According to Poland's CERT-PL, a campaign attributed to the Russian-linked Dragonfly group targeted the Polish power grid on December 29, 2025, exploiting default credentials that had not been rotated on internet-exposed web interfaces. Team Cymru noted that the U.S. accounts for nearly half - 45.4% - of all ICS devices targeted by nation-state actors.
The ransomware-as-a-service (RaaS) model has accelerated OT intrusion capability. Qilin systematically exploited critical vulnerabilities in widely deployed Fortinet products through automated tooling, enabling rapid initial access and significant network penetration depth. Ransomware demands against industrial targets averaged $1.16 million in 2025, more than double the previous year's figure, per ENISA data cited by Industrial Cyber. Supply chain attacks in industrial environments nearly doubled, rising from 154 incidents in 2024 to 297 in 2025, according to Check Point Research.
In OT environments, ransomware targets availability rather than data alone. As IBM X-Force reported, among organizations surveyed for IBM's Cost of a Data Breach Report 2025, 15% experienced cybersecurity incidents that affected their OT environment, and of that group, nearly a quarter - 23% - reported that the incident resulted in damage to OT systems or equipment.
Outlook
Regulatory frameworks are being revised to match the threat's pace. In the United States, CIRCIA requires covered critical infrastructure entities to report covered cyber incidents within 72 hours and ransomware payments within 24 hours, with the final rule expected in May 2026. The EU's ENISA has called ransomware a prime threat to industrial operations and is coordinating vulnerability disclosure across member states.
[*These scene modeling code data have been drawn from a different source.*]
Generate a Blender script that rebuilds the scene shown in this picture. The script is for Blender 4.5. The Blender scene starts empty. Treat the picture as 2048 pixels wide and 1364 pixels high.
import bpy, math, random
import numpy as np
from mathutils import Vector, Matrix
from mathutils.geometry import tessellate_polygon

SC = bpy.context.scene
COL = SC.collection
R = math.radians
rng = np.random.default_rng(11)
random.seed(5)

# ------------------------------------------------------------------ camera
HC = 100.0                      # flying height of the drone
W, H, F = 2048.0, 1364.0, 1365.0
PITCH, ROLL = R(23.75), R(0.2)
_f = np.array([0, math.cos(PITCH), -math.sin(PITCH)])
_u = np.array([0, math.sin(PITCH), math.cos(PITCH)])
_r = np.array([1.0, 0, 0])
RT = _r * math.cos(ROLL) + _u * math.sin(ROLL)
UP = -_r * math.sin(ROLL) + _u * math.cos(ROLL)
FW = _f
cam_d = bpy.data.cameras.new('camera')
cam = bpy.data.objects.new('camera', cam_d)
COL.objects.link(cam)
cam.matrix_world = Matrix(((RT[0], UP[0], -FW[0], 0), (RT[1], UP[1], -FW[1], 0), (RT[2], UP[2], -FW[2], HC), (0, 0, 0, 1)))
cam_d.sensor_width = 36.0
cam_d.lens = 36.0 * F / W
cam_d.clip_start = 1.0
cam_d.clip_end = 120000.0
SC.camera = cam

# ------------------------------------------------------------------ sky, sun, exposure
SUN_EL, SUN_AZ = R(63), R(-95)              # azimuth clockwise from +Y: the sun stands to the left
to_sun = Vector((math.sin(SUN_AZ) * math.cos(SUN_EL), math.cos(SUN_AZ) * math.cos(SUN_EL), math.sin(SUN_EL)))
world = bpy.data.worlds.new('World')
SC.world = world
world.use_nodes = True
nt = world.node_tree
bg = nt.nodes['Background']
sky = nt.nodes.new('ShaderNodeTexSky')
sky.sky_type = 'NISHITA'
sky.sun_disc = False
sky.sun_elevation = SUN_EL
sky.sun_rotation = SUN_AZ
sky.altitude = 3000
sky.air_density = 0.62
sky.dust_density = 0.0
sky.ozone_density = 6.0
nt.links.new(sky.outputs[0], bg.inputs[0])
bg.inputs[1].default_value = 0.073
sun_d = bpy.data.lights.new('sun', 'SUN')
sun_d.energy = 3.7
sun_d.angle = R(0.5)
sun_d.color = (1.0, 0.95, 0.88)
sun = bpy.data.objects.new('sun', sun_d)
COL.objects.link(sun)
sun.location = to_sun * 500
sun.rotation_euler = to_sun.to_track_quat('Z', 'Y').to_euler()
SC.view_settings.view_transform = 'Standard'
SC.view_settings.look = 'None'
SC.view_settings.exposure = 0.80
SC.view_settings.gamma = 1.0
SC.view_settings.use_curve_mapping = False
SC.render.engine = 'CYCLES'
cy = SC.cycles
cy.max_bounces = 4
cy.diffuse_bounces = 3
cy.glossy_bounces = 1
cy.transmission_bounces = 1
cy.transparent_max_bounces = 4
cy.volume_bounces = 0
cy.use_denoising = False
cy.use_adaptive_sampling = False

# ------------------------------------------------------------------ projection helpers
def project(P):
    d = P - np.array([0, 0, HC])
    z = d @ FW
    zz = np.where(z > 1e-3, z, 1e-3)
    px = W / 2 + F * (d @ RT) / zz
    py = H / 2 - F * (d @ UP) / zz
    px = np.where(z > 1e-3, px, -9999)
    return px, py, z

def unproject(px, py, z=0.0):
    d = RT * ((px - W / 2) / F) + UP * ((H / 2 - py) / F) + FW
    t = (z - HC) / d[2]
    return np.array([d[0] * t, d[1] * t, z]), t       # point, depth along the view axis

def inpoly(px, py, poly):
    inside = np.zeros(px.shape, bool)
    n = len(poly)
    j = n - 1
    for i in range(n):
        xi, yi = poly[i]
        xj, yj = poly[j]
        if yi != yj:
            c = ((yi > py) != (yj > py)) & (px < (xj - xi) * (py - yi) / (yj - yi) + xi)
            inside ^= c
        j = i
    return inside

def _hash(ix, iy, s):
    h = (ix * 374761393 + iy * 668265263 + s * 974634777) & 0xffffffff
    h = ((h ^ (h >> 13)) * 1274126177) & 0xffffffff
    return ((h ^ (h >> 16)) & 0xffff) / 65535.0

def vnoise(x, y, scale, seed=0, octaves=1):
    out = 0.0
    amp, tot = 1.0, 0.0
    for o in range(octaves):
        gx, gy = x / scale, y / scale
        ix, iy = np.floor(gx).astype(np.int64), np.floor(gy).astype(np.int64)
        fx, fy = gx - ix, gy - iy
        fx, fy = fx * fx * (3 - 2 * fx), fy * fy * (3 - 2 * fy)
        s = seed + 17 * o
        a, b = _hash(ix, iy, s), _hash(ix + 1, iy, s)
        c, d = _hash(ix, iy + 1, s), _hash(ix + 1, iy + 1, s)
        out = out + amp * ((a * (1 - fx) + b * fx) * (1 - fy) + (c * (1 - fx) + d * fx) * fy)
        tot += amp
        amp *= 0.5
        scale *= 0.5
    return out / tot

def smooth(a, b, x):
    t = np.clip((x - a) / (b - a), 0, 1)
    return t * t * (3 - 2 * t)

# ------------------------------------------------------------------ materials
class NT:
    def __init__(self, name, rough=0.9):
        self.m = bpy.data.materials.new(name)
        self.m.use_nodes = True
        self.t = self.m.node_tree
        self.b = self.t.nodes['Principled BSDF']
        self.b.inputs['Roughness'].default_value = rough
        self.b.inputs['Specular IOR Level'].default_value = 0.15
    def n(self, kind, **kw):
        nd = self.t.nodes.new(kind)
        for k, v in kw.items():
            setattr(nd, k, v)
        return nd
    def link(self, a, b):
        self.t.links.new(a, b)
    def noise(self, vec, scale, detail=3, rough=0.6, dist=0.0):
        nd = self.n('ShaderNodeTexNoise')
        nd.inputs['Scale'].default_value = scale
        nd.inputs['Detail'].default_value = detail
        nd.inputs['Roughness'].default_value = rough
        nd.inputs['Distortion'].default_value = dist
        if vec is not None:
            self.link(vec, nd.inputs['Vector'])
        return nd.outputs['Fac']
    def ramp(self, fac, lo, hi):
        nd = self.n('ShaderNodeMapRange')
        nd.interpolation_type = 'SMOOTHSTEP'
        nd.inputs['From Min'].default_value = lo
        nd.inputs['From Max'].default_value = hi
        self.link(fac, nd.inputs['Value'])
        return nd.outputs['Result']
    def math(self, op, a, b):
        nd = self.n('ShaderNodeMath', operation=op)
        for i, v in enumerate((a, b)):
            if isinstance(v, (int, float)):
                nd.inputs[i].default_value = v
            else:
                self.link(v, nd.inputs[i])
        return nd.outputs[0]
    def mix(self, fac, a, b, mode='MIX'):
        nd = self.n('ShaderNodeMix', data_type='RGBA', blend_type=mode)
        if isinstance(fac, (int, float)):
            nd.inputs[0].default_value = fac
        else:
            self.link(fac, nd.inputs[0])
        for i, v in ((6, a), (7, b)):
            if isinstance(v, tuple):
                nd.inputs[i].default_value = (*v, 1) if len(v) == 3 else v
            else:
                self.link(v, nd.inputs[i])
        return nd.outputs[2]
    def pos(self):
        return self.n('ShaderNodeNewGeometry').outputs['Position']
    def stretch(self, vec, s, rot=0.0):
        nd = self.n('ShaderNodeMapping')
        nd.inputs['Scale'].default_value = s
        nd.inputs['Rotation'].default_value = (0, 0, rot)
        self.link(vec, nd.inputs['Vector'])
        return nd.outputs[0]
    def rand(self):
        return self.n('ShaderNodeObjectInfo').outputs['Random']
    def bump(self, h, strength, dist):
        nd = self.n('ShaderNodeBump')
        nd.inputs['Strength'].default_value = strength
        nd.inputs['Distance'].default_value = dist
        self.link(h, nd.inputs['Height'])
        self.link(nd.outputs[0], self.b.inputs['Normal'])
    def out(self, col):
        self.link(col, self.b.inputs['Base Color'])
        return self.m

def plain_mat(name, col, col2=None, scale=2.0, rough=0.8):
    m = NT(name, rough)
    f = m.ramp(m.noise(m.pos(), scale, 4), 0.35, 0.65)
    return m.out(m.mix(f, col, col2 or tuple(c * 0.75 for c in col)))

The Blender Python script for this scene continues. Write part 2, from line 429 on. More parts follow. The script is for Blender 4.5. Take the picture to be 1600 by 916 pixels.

Waterfall Security projects ransomware attacks on OT-heavy industries will resume increasing in 2026-2027 after a statistical leveling in 2025.
Industry bodies and governments are pressing for standardized OT security baselines, mandatory asset inventories, and cyber-resilience testing protocols that do not interrupt critical processes. Security analysts now emphasize three technical imperatives for plant operators and utilities: achieving comprehensive OT asset visibility with real-time risk scoring, implementing risk-based network segmentation to confine lateral movement, and aligning incident response with cross-sector playbooks that integrate IT forensics with OT safety procedures.